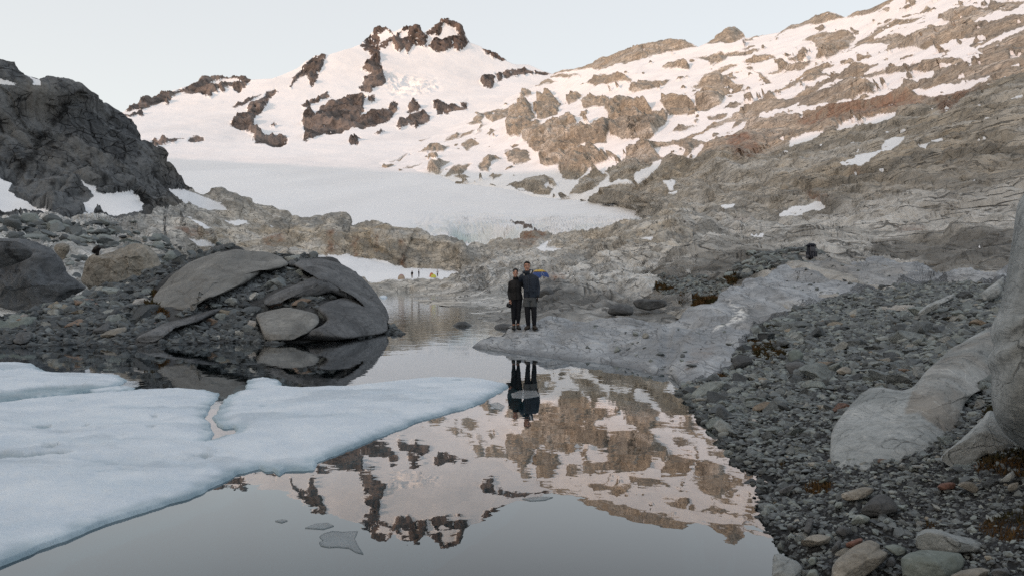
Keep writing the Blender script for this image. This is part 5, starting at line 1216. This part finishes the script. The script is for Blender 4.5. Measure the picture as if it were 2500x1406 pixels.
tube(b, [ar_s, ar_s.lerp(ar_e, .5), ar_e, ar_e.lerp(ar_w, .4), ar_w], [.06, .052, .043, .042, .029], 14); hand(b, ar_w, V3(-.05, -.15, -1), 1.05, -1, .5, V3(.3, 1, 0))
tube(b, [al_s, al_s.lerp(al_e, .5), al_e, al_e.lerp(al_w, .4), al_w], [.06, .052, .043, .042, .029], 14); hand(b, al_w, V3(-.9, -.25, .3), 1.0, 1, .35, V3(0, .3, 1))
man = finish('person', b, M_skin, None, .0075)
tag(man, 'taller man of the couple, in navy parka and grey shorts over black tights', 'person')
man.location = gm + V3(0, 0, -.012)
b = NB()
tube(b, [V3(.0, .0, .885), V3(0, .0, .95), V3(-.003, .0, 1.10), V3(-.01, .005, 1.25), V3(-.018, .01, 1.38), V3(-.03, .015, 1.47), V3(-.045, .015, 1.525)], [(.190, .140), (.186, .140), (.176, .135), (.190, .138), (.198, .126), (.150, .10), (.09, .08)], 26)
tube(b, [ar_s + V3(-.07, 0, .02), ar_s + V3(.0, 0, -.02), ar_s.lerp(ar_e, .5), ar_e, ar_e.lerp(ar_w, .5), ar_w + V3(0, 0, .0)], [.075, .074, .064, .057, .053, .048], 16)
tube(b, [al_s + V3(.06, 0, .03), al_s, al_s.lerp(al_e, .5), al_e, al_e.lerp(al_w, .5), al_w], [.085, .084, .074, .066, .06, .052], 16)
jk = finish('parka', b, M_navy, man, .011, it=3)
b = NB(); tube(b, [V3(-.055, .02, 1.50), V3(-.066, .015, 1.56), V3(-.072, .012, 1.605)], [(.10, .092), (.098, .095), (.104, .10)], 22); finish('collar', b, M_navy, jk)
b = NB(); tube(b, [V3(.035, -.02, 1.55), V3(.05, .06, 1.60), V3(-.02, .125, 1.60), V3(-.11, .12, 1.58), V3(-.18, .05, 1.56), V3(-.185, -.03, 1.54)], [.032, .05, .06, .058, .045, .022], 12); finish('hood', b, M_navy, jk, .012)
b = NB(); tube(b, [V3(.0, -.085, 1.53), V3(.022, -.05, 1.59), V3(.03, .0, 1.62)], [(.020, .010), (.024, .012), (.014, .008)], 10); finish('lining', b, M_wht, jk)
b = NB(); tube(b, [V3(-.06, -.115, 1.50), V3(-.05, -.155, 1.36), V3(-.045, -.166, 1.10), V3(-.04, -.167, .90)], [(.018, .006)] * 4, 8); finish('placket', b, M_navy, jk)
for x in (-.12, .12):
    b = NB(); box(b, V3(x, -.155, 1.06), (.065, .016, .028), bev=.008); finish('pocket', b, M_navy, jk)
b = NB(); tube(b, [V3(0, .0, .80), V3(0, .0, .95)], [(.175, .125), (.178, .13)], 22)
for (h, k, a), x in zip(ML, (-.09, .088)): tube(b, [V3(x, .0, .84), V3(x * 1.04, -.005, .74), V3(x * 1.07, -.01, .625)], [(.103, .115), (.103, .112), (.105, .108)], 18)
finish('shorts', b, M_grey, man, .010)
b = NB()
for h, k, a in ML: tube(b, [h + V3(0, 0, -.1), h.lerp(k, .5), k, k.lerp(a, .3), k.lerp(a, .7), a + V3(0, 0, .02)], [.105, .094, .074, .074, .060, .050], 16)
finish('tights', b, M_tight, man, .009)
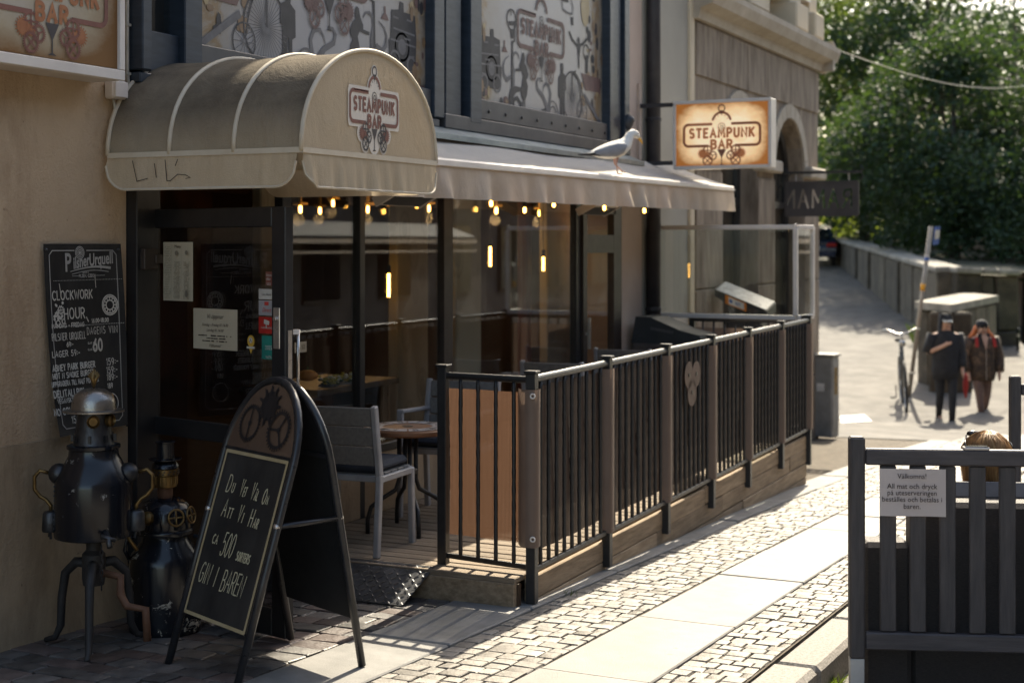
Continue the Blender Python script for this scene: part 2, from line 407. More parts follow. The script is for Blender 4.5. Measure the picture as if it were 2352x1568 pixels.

__Directions__.
Scan the lines above for "script", then copy every one that has it.

__The reply__.
Keep writing the Blender script for this image. This is part 5, starting at line 1216. This part finishes the script. The script is for Blender 4.5. Measure the picture as if it were 2500x1406 pixels.
Continue the Blender Python script for this scene: part 2, from line 407. More parts follow. The script is for Blender 4.5. Measure the picture as if it were 2352x1568 pixels.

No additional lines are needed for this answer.